O objetivo do Museu Nacional era compensar historicamente os milhares de itens consumidos pelo fogo com uma base de dados digital pública, gratuita e em português. O site do inventário passa por manutenção para acréscimo de informações e deverá voltar ao ar ainda neste ano.
Já na Universidade de Leiden, na Holanda, os alunos da museóloga brasileira Mariana Françozo localizaram e inventariaram mais de 2 mil objetos ligados a quatro grupos indígenas do Maranhão em Europa, Japão, Estados Unidos e Canadá.
Repatriação é tema político
Ganha tração na Europa o debate sobre o retorno de peças ligadas à ancestralidade de povos colonizados aos seus países de origem desde 2017. À época, o presidente da França, Emmanuel Macron, disse que a herança africana não deveria ser mantida exclusivamente por museus europeus, defendendo restituições temporárias ou definitivas.
Hoje brotam iniciativas de cooperação com povos indígenas ao redor do continente, com notórias repatriações já concluídas. No ano passado, a Dinamarca devolveu ao Brasil um de onze mantos tupinambá que existem em museus estrangeiros, enquanto a França retornou 585 peças provenientes de mais de 40 povos indígenas brasileiros.
Já em 2011, membros do povo Krenak haviam recebido o crânio de Joachim Kuêk, um indígena botocudo levado do Brasil por Wied-Neuwied. O serviçal do príncipe renano fora tratado como objeto de estudo após a sua morte e doado à Universidade de Bonn, na Alemanha.
Não há negociações formais para a repatriação dos artefatos pataxó no Museu Linden.
Demanda por estruturas
Os passos envolvidos na repatriação de artefatos ao Brasil são vários e complexos, começando com a realização de consultas amplas com comunidades indígenas.
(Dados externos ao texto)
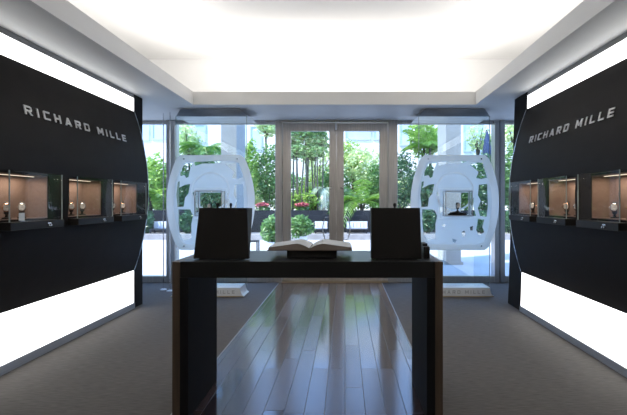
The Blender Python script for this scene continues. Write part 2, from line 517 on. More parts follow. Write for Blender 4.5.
STROKE = {
    'R': (1.0, [((0, 0), (.2, 0), (.2, 1), (0, 1)), ((.2, .8), (.86, .8), (.8, 1), (.2, 1)), ((.8, .5), (1, .56), (1, .88), (.8, 1)), ((.2, .36), (.88, .36), (1, .56), (.2, .56)), ((.46, .36), (.7, .36), (1.02, 0), (.76, 0))]),
    'I': (.2, [((0, 0), (.2, 0), (.2, 1), (0, 1))]),
    'C': (.95, [((0, .1), (.2, .1), (.2, .9), (0, .9)), ((.0, .9), (.2, .8), (.95, .8), (.95, 1), (.1, 1)), ((.1, 0), (.95, 0), (.95, .2), (.2, .2), (0, .1))]),
    'H': (1.0, [((0, 0), (.2, 0), (.2, 1), (0, 1)), ((.8, 0), (1, 0), (1, 1), (.8, 1)), ((.2, .4), (.8, .4), (.8, .6), (.2, .6))]),
    'A': (1.1, [((0, 0), (.22, 0), (.66, 1), (.44, 1)), ((.88, 0), (1.1, 0), (.66, 1), (.44, 1)), ((.25, .2), (.85, .2), (.78, .38), (.32, .38))]),
    'D': (1.0, [((0, 0), (.2, 0), (.2, 1), (0, 1)), ((.2, .8), (.8, .8), (.86, 1), (.2, 1)), ((.2, 0), (.86, 0), (.8, .2), (.2, .2)), ((.8, .2), (.86, 0), (1, .16), (1, .84), (.86, 1), (.8, .8))]),
    'M': (1.2, [((0, 0), (.2, 0), (.2, 1), (0, 1)), ((1, 0), (1.2, 0), (1.2, 1), (1, 1)), ((.2, 1), (.2, .68), (.52, .2), (.68, .2), (.6, .45)), ((1, 1), (.6, .45), (.52, .2), (.68, .2), (1, .68))]),
    'L': (.85, [((0, 0), (.2, 0), (.2, 1), (0, 1)), ((.2, 0), (.85, 0), (.85, .2), (.2, .2))]),
    'E': (.9, [((0, 0), (.2, 0), (.2, 1), (0, 1)), ((.2, 0), (.9, 0), (.9, .2), (.2, .2)), ((.2, .4), (.84, .4), (.84, .6), (.2, .6)), ((.2, .8), (.9, .8), (.9, 1), (.2, 1))]),
}


def letters(text, length, height, wscale, place, parent, material):
    """text as solid letters along 0..length; place(u, v, depth) gives a world point"""
    wid = sum(STROKE[c][0] * height * wscale for c in text if c != ' ')
    n_gap = sum(1 for a in range(len(text) - 1) if text[a] != ' ' and text[a + 1] != ' ') + 2.4 * text.count(' ')
    gap = (length - wid) / n_gap
    u = 0.0
    for i, c in enumerate(text):
        if c == ' ':
            u += gap * 1.4
            continue
        w, polys = STROKE[c]
        bm = bmesh.new()
        for poly in polys:
            a = [place(u + p[0] * height * wscale, p[1] * height, 0.0) for p in poly]
            b = [place(u + p[0] * height * wscale, p[1] * height, 1.0) for p in poly]
            loft(bm, [a, b])
        obj('letter', bm, material, parent)
        u += w * height * wscale + gap


def black_panel(side, y0, y1, niches, ty0, ty1, tz, label):
    xb = WL if side < 0 else None
    base = (WL + 0.002) if side < 0 else (WR - 0.002)
    root = thing('curved_signboard', label, 'wall panel', (base, (y0 + y1) / 2, PZ0), 'curved black display panels')
    zs = sorted(set([PZ0 + (PZ1 - PZ0) * k / 28 for k in range(29)] + [NZ0, NZ1]))
    zs = [z for z in zs if z in (NZ0, NZ1) or min(abs(z - NZ0), abs(z - NZ1)) > 0.012]
    ys = sorted([y0, y1] + [v for n in niches for v in n])

    def back(z):
        return WL + 0.001 if side < 0 else wr(z) - 0.001

    bm = bmesh.new()
    V = {}

    def vert(y, z, f):
        k = (round(y, 4), round(z, 4), f)
        if k not in V:
            V[k] = bm.verts.new((surf(side, z) if f else back(z), y, z))
        return V[k]

    for za, zb in zip(zs[:-1], zs[1:]):
        for ya, yb in zip(ys[:-1], ys[1:]):
            hole = NZ0 - 1e-6 <= za and zb <= NZ1 + 1e-6 and any(abs(ya - n[0]) < 1e-6 for n in niches)
            for f in (True, False):
                if not hole or not f:
                    bm.faces.new((vert(ya, za, f), vert(yb, za, f), vert(yb, zb, f), vert(ya, zb, f)))
        for y in (y0, y1):
            bm.faces.new((vert(y, za, True), vert(y, zb, True), vert(y, zb, False), vert(y, za, False)))
    for z in (PZ0, PZ1):
        for ya, yb in zip(ys[:-1], ys[1:]):
            bm.faces.new((vert(ya, z, True), vert(yb, z, True), vert(yb, z, False), vert(ya, z, False)))
    for n in niches:       # reveals of the openings
        for z in (NZ0, NZ1):
            bm.faces.new((vert(n[0], z, True), vert(n[1], z, True), vert(n[1], z, False), vert(n[0], z, False)))
        zz = [z for z in zs if NZ0 - 1e-6 <= z <= NZ1 + 1e-6]
        for y in n:
            for za, zb in zip(zz[:-1], zz[1:]):
                bm.faces.new((vert(y, za, True), vert(y, zb, True), vert(y, zb, False), vert(y, za, False)))
    obj('panel_face', bm, M['panel'], root)
    # polished rim along the far end
    bm = bmesh.new()
    rings = []
    for z in [PZ0 + (PZ1 - PZ0) * k / 28 for k in range(29)]:
        xs, xk = surf(side, z, 0.002), back(z)
        rings.append([(xk, y1, z), (xs, y1, z), (xs, y1 + 0.022, z), (xk, y1 + 0.022, z)])
    loft(bm, rings)
    obj('edge_trim', bm, M['panel_edge'], root)
    L = ty1 - ty0

    def place(u, v, d):
        y = ty0 + u if side < 0 else ty1 - u
        z = tz + v
        return (surf(side, z, 0.001 + 0.008 * d), y, z)
    letters('RICHARD MILLE', L, 0.076, 1.16, place, root, M['letter'])
    return root


NL = [(3.345, 3.905), (4.19, 4.76), (5.00, 5.57)]
NR = [(3.30, 3.83), (4.09, 4.63), (4.88, 5.42)]
black_panel(-1, 3.10, 5.86, NL, 3.685, 5.39, 2.112, 'curved black wall panel with raised lettering on the left wall')
black_panel(1, 3.00, 5.72, NR, 3.62, 5.27, 2.079, 'curved black wall panel with raised lettering on the right wall')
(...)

O Ministério dos Povos Indígenas criou em 2023 um grupo de trabalho para tratar do tema e desenvolve protocolos para melhorar o acesso a coleções.
Citando o trauma deixado pelo incêndio no Museu Nacional, observadores argumentam que é preciso ainda garantir estruturas de conservação adequadas nos museus brasileiros, no caso de eventuais novas devoluções.
"Há deficiências, mas elas não são tão profundas a ponto de servirem de justificativa para a não devolução. Sempre vai precisar de investimento, porque a chegada de peças demanda espaco e novas técnicas," diz Françozo. Ela destaca ainda que o Brasil tem uma museologia social avançada e que os museus brasileiros acumulam uma história de décadas de cooperação com povos indígenas, precedendo pares europeus.
Os artefatos têm impacto também sobre as lutas por território dos povos indígenas brasileiros. Para especialistas, a sua redescoberta engrossa as evidências contra contestações da sua presença no Brasil desde tempos imemoriais.
Na Bahia, os Pataxó vivem sob um contexto de pressão territorial e assassinato de lideranças, enquanto buscam assegurar e expandir suas terras demarcadas.
"Esta é uma memória viva e um material palpável com muito mais do que 50, 80 ou 100 anos. A nossa história não começa nem termina em 1988", disse Karkaju Pataxó, diante dos artefatos em Stuttgart, em referência ao ano de base do Marco Temporal.
Segundo a tese jurídica, que segue em negociação no Congresso Nacional, povos indígenas somente têm direito às terras que ocupavam ou já disputavam em 5 de outubro daquele ano.